The school system, for instance, is facing a growing financial gap. To maintain services, the district needs to increase revenue by 5.9 percent a year. The city's revenue has been growing at about 3.9 percent over the last five years. About 84 percent of the school budget is costs related to people - salaries and benefits.

For long-term financial sustainability, the citizens' group says, Newton needs to look at changing the educational model. One possibility it mentioned was relying more on technology, and less on personal interaction between teachers and students, where appropriate. Another is to hire a chief financial officer to develop a vision.

In the short term, the School Committee can find savings by measures such as outsourcing its school lunch program, controlling utility costs, reducing use of school buses, and increasing bus fees - moves that might not be popular with the parents who elect them.

"We recommend you make them," said Ruthanne Fuller, vice chairwoman of the group, to the School Committee. "But I'm not elected."

"And may never be," responded one School Committee member to laughter.

Therein lies the problem - a sound business decision might not be a good political one.

"The political process directs decisions toward the short term and toward needs that are obvious," said Fuller, a Harvard Business School graduate and strategic planner for nonprofits. "They need to think of the long term. And that may not get them elected again."

And raising property taxes may not be an option in the near future given the state of the economy. Last May's $12 million override request failed.

"Are these things going to be fixed on the backs of homeowners alone? I don't think so. . . . We all need to take a step back and look a little broader," said group member Laura Thompson to the Board of Aldermen last week.

In its revenue report released in November, the group said Newton's choices are "more profound than simply increasing revenues or reducing costs. Rather we must consider reductions in the historic scope and scale of municipal and educational services."

"If voters' recent rejection of the property tax override ballot question suggests limited support for increasing revenues through tax increases, then Newton's residents and their elected leaders must make these difficult choices," the report said.

At a meeting last week, Newton's elected leaders said they intend to study the findings further, then take action.

But some officials were quick to point out that they were forced to make choices because of state mandates.

When Salter said Newton has historically underfunded maintenance of the city's roads and buildings to the point that they are in disrepair, an aldermen said it was a result of Proposition 2 1/2, which caps the additional property tax revenue a community can raise yearly at 2.5 percent.

Salter and Fuller were clear that their directive was not a full-scale evaluation of the city's services and educational system, and their reports stopped short of making any sweeping statements.

But Fuller said they did see "signs of erosion" in the school system, supporting the belief of some residents that Newton is riding on perception.

"We've been living on our reputation," Jeff Seideman, a local tax advocate and Board of Aldermen candidate, said in a telephone interview. "There's been a constant chipping away at the services and infrastructure for quite a few years."
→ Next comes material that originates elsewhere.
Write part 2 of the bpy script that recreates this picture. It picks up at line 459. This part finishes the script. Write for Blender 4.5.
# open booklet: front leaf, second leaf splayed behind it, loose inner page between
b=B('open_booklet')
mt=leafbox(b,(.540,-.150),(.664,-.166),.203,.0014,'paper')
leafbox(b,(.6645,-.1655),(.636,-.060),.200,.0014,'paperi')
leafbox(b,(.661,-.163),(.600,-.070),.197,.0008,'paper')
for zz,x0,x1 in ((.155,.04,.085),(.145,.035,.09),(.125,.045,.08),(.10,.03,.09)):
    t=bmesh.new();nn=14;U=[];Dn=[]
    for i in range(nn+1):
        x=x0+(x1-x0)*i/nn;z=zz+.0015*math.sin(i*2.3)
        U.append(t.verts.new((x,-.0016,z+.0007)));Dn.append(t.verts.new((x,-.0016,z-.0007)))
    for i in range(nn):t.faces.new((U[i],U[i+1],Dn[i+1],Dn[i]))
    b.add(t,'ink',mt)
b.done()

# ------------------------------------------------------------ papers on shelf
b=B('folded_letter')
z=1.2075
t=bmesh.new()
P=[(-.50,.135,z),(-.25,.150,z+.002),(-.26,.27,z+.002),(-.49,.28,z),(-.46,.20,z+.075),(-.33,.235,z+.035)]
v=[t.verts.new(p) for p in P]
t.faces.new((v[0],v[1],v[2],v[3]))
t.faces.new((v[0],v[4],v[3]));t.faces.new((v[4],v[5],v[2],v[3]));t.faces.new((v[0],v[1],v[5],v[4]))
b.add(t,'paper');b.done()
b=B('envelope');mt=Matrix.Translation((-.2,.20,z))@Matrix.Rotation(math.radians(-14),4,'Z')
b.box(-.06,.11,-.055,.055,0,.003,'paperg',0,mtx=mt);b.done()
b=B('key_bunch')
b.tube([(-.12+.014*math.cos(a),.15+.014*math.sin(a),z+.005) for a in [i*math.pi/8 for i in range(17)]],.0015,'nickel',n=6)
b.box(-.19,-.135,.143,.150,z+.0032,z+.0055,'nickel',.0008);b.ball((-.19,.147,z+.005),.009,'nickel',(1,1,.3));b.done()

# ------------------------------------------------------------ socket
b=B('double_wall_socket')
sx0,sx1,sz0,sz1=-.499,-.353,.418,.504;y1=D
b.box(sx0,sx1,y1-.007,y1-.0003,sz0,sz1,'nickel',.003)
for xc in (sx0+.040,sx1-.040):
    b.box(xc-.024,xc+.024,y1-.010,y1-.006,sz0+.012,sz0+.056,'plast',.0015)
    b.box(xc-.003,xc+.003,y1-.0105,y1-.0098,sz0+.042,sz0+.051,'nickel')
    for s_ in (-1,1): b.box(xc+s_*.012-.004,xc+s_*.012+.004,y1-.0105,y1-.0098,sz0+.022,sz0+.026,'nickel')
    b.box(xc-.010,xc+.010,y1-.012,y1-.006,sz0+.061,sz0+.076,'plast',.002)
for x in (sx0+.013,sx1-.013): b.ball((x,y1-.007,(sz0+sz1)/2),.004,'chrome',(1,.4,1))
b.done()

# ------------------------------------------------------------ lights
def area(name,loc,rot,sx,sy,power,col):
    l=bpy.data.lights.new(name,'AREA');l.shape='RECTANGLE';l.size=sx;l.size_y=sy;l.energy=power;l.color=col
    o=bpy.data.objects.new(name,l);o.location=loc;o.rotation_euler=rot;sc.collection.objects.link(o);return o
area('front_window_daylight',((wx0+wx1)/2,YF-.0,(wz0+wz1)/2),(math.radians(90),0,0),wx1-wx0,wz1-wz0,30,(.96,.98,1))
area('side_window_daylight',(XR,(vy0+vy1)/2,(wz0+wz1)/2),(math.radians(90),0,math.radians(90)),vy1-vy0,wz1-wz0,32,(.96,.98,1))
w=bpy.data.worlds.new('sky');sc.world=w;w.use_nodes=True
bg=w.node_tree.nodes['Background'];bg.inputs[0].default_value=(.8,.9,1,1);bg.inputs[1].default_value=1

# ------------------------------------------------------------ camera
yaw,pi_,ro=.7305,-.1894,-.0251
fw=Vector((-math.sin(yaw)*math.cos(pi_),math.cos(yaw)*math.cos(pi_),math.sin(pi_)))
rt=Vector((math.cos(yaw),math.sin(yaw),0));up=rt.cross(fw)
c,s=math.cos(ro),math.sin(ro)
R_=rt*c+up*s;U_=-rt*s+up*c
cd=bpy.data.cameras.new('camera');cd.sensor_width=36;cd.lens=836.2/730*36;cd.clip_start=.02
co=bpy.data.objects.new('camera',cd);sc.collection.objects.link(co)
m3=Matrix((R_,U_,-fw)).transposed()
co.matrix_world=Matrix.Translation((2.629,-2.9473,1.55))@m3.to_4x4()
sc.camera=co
Seideman said the contracts Newton negotiates with its unions, the teachers' union in particular, will have a measurable impact on the city's future because employee salaries make up the bulk of Newton's expenses.

Fuller said residents will have an opportunity to that end with the mayoral and municipal elections this fall - to choose leaders with a vision geared toward long-term financial sustainability.

Also, the group says the city needs to involve employees in simplifying operations on the municipal side, and finding innovative solutions on the schools side.

"We're at a turning point here," Fuller said. "We have to be very creative and thoughtful about how we go forward, or we're going to leave a legacy to future Newton residents of a weaker city."